In 258 the Roman Emperor Valerian decreed that all Christian clergy should immediately be arrested and put to death. Pope Sixtus II was executed on August 6. The archdeacon Lawrence. who was in charge of the distribution of material goods, gave everything to the poor. When the avaricious magistrate ordered Lawrence to surrender all the possessions of the Church and to deny Christ, Lawrence presented the poor, whom the Church had fed and clothed. These, he said, are the true riches of the Church. Lawrence was put to death on August 10.

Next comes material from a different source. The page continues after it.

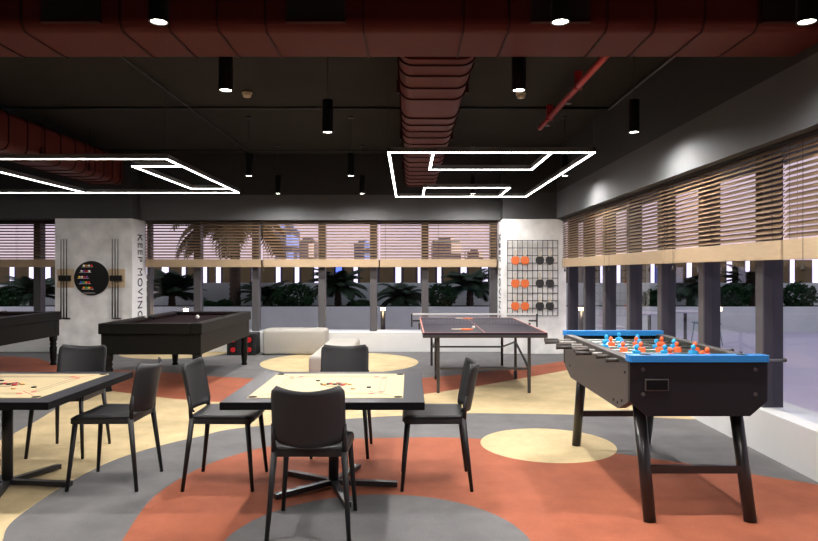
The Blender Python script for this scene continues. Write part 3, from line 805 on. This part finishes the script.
# ------------------------------------------------------------------ column fittings
yf = 11.8
r = thing('ball_rack', 'round black board with small shelves of coloured balls on the column', 'rack', (-5.625, yf, 1.34))
MB().cyl((0, -.03, 0), (0, 0, 0), .305, seg=64).build('disc', M['disc_black'], r)
rowsb = [(.20, -.12, 4), (.105, -.16, 4), (.0, -.20, 4), (-.095, -.17, 4), (-.19, -.12, 4)]
MB().bb(-.12, .07, -.075, -.03, -.265, -.258).build('shelf', M['cy'], r)
for z, x0, n in rowsb: MB().bb(x0-.03, x0+.16, -.075, -.03, z-.006, z).build('shelf', M['cy'], r)
cols = ['c_wht','c_org','c_wht','c_red','c_wht','c_pur','c_red','c_wht','c_yel','c_wht','c_red','c_pur','c_blue','c_grn','c_org','c_red','c_org','c_grn','c_yel','c_red']
cn = {'c_wht':'white','c_org':'orange','c_red':'red','c_pur':'purple','c_yel':'yellow','c_blue':'blue','c_grn':'green'}
rn = ['top', 'second', 'third', 'fourth', 'lowest']; on = ['first from the left', 'second from the left', 'third from the left', 'fourth from the left']
pr = {}
for ri, (z, x0, n) in enumerate(rowsb):
    for j in range(n):
        key = cols[ri*4+j]
        if key not in pr: pr[key] = o = MB().sphere((0,0,.022), .021, 12).build('billiard_ball', M[key])
        else: o = pr[key].copy(); COL.objects.link(o)
        o.location = (-5.625+x0+j*.045, yf-.052, 1.34+z-.001)
        tag(o, cn[key]+' ball on the '+rn[ri]+' shelf of the round rack, '+on[j], 'ball', 'balls on the round rack')
def cue_rack(x, t):
    c = thing('cue_rack', t, 'rack', (x, yf, 1.34), 0, 'cue racks on the column')
    MB().bb(-.15, .15, -.012, 0, -.165, .165, bev=.003).build('back_plate', M['plate_wood'], c, label='pale wooden back plate')
    MB().bb(-.105, .105, -.06, -.012, -.05, .05, bev=.004).build('holder', M['disc_black'], c)
    MB().bb(-.08, .08, -.03, 0, -.72, -.70).build('foot_ledge', M['disc_black'], c)
    return c
for x, nm in ((-6.09, 'left'), (-5.185, 'right')):
    cue_rack(x, 'pale wooden cue holder on the column, %s of the round rack' % nm)
    for i, dx in enumerate((-.05, 0, .05)):
        q = thing('billiard_cue', 'dark cue upright in the %s cue holder, %s of three' % (nm, ('left', 'middle', 'right')[i]), 'cue', (x+dx, yf-.068, .644), 0, 'cues on the column')
        MB().cyl((0,0,0), (0,0,.55), .012, .010, seg=10).build('butt', M['lamp_black'], q)
        MB().cyl((0,0,.55), (0,0,1.39), .0095, .0065, seg=10).build('shaft', M['fb_grip'], q)
# wire grid with bats
gx0, gx1, gz0, gz1 = 1.742, 2.638, .675, 2.01
g = thing('wire_grid', 'black wire grid panel on the right column', 'grid', ((gx0+gx1)/2, yf-.02, gz0))
gm = MB(); hw = (gx1-gx0)/2; hh = gz1-gz0
for i in range(11):
    x = -hw+2*hw*i/10; gm.cyl((x, 0, 0), (x, 0, hh), .0065, seg=6)
    z = hh*i/10; gm.cyl((-hw, -.006, z), (hw, -.006, z), .0065, seg=6)
gm.build('wires', M['wire_black'], g)
for x in (-hw, hw):
    for z in (0.05, hh-.05): MB().cyl((x, 0, z), (x, .02, z), .008, seg=8).build('spacer', M['wire_black'], g)
bats = {}
for r_, py in enumerate((260.2, 283.2, 306)):
    for c_, px in enumerate((515.4, 525.1, 540, 550)):
        key = 'o' if c_ < 2 else 'b'
        X = (px-CX)*11.75/F; Z = H+(CY-py)*11.75/F
        lab = ('orange' if key == 'o' else 'black')+' bat on the wire grid, '+('top', 'middle', 'bottom')[r_]+' row, '+('left' if c_ % 2 == 0 else 'right')+' of the two '+('orange' if key == 'o' else 'black')
        if key not in bats:
            b = thing('hanging_bat', lab, 'bat', (X, yf-.038, Z), 0, 'bats hanging on the wire grid')
            bat_parts(b, M['rubber_orange'] if key == 'o' else M['rubber_black'], True); bats[key] = b
        else:
            b = copy_tree(bats[key]); b.location = (X, yf-.038, Z); b['label'] = lab

# ------------------------------------------------------------------ outside terrace
struct(MB().bb(-16, 20, 12.75, 16.0, -.12, 0).bb(3.2, 20, -6, 12.75, -.12, 0).build('terrace_floor', M['terrace']))
struct(MB().bb(-16, 20, 16.0, 16.15, 0, .61).build('planter_wall', M['planter']))
struct(MB().bb(-16, 20, 16.15, 18.2, -.1, .54).build('planter_soil', M['soil']))
struct(MB().bb(-16, 20, 18.2, 18.4, 0, 1.15).build('garden_wall', M['garden_wall']))
struct(MB().bb(20, 20.2, -6, 18.4, 0, 1.2).build('terrace_side_wall', M['garden_wall']))
struct(MB().bb(-60, 60, 18.4, 130, -.3, -.1).build('far_ground', M['soil']))
# facade with lit posts
fy = 22.0
fc = thing('facade', 'dark facade of brown panels beyond the garden wall', 'building', (0, fy, -.1))
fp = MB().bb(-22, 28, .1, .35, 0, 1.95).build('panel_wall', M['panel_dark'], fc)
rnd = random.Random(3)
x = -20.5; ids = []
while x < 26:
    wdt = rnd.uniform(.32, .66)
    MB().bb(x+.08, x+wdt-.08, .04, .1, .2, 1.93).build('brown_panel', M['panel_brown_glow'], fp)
    sw = rnd.choice((.08, .12, .18)); blue = (abs(x+3.2) < .3)
    MB().bb(x+wdt, x+wdt+sw, -.02, .1, .2, 1.96).build('light_strip', M['strip_blue' if blue else 'strip_glow'], fc)
    x += wdt+sw+.01
# far towers
for i, (p0, p1, ptop, Y, mt, t) in enumerate([(275, 292, 222, 70, 'city_a', 'tall blue tower block beyond the middle blind'), (298, 312, 236, 80, 'city_b', 'narrow tower block right of the tallest tower'), (354, 370, 239, 75, 'city_a', 'blue tower block beyond the joint between two blinds'),
                                     (433, 461, 236, 65, 'city_b', 'wide tower block seen above the tennis table'), (468, 483, 248, 80, 'city_b', 'low tower block beside the right column')]):
    x0 = (p0-CX)*Y/F; x1 = (p1-CX)*Y/F; z = H+(CY-ptop)*Y/F
    c = thing('tower_block', t, 'building', ((x0+x1)/2, Y, -.1), 0, 'tower blocks on the horizon')
    hw = (x1-x0)/2
    MB().bb(-hw, hw, 0, 5, 0, z*.93).bb(-hw*.55, hw*.55, 1, 4, z*.93, z).build('tower_body', M[mt], c)
    MB().bb(-hw*.9, hw*.9, -.15, 0, z*.90, z*.92).build('roof_band', M['planter'], c)

def palm(label, x, y, h, n, Lf, group, droop=1.0, tr=.10, mt='leaf_palm', base=.54, width=.5):
    c = thing('palm', label, 'palm', (x, y, base-.001), 0, group)
    rr = random.Random(int(x*100)+int(h*10))
    if h > .05:
        prof = []; k = int(h/.12)+1
        for i in range(k+1):
            z = h*i/k; prof += [(tr*(1-.2*i/k)*1.08, z), (tr*(1-.2*i/k)*.9, z+.04)]
        MB().lathe(prof, seg=12).build('trunk', M['trunk'], c)
    f = MB()
    for i in range(n):
        a = 2*PI*i/n*1.0+rr.uniform(-.2, .2); el = rr.uniform(.25, 1.35) if droop < 2 else rr.uniform(.0, 1.2)
        L_ = Lf*rr.uniform(.8, 1.1)
        dirh = Vector((math.cos(a), math.sin(a), 0)); p = Vector((0, 0, h)); seg = 11
        pts = [p.copy()]; ang = el
        for s in range(seg):
            p = p+(dirh*math.cos(ang)+Vector((0,0,1))*math.sin(ang))*L_/seg; pts.append(p.copy()); ang -= .14*droop
        side = Vector((-dirh.y, dirh.x, 0))
        f.tube(pts[:-1], .006, 4)
        for s in range(1, seg+1):
            for hh_ in (0, .5):
                q = pts[s-1].lerp(pts[s], hh_); ll = L_*width*(math.sin(PI*(.12+.82*(s+hh_)/(seg+1))))*.62
                t_ = (pts[s]-pts[s-1]).normalized()
                for sg in (-1, 1):
                    dd = (side*sg*.85+t_*.65-Vector((0,0,.28))).normalized()
                    w_ = t_*.026*max(1, Lf)
                    f.raw([q-w_, q+w_, q+dd*ll*.6+w_*.8, q+dd*ll, q+dd*ll*.6-w_*.5], [(0,1,2,3,4)])
    f.build('fronds', M[mt], c)
    return c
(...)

In Blessed Giovanni Angelico's fresco in the Vatican, a perspective corridor leads back to the apse of the church. In Renaissance art, the vanishing point of perspective represents the infinite source and destination of all things, that is God. God is found incarnate in the tabernacle in the apse of the church. The figure of the saint continues the shape of the apse down into the foreground of the scene, uniting eternity and the present moment, bringing the mercy of Christ to the poor and afflicted. Notice that the saint's dalmatic is decorated with flames -- the fire which was the instrument of his martyrdom, yes; but even more the divine love which fills him.
(Fra Angelico was among the first artists to use the new system of perspective set forth by Leon Batista Alberti in his treatise on painting. Alberti developed his system in tandem with the thought of Cardinal Nicolas of Cusa, philosopher, theologian and mystic.)